The reinsurer also noted a 20.2% return on risk-adjusted capital [RORAC], markedly exceeding its long-term target of 15%.
“We are well above our target with a RORAC of over 20%, and are reporting a record result for the fourth time in a row,” said Munich Re chairman of the board of management Nikolaus von Bomhard. “We have reaped the rewards of our rigorous approach in integrated risk management and our healthy skepticism towards what are often poorly rewarded credit risks.”
Munich Re announced its operating result in 2007 decreased to 5.1 billion (Cdn$7.54 billion), compared to 5.5 billion (Cdn$8.13 billion) over the previous year, “owing to the significant rise in natural catastrophe losses compared with the previous year.”
The company said its combined ratios (COR) “remained at a very good level,” namely 96.4% (92.6%) in reinsurance and 93.4% (90.8%) in primary insurance.
In its property and casualty and legal expenses segment, Munich Re noted its primary insurers produced a consolidated result in 2007 to the tune of 600 million (Cdn$886 million).
Reinsurance contributed 3.3 billion [Cdn$4.88 billion] to the group profit, surpassing the increased profit guidance of between 3-3.2 billion [Cdn$4.4-4.73 billion] announced in August.
In property-casualty reinsurance, Munich Re said it recorded large losses from natural catastrophes such as Winter Storm Kyrill (390 million, or Cdn$576.2 million), the Queen’s Birthday Storm in Australia (60 million, or Cdn$88.6 million), and the floods in the United Kingdom (totalling around 60 million, or Cdn$88.6 million).

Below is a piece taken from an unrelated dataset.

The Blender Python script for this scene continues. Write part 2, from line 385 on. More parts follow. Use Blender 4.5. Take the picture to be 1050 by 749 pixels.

“However, at five percentage points of net earned premiums, the overall cost burden from natural catastrophes was at the level budgeted for,” the company noted in a release. “Although the combined ratio consequently rose by 3.8 percentage points compared with the previous year, it was at 96.4% still within the target of 97%, providing renewed proof of the group’s business quality achieved through strict profit focus.”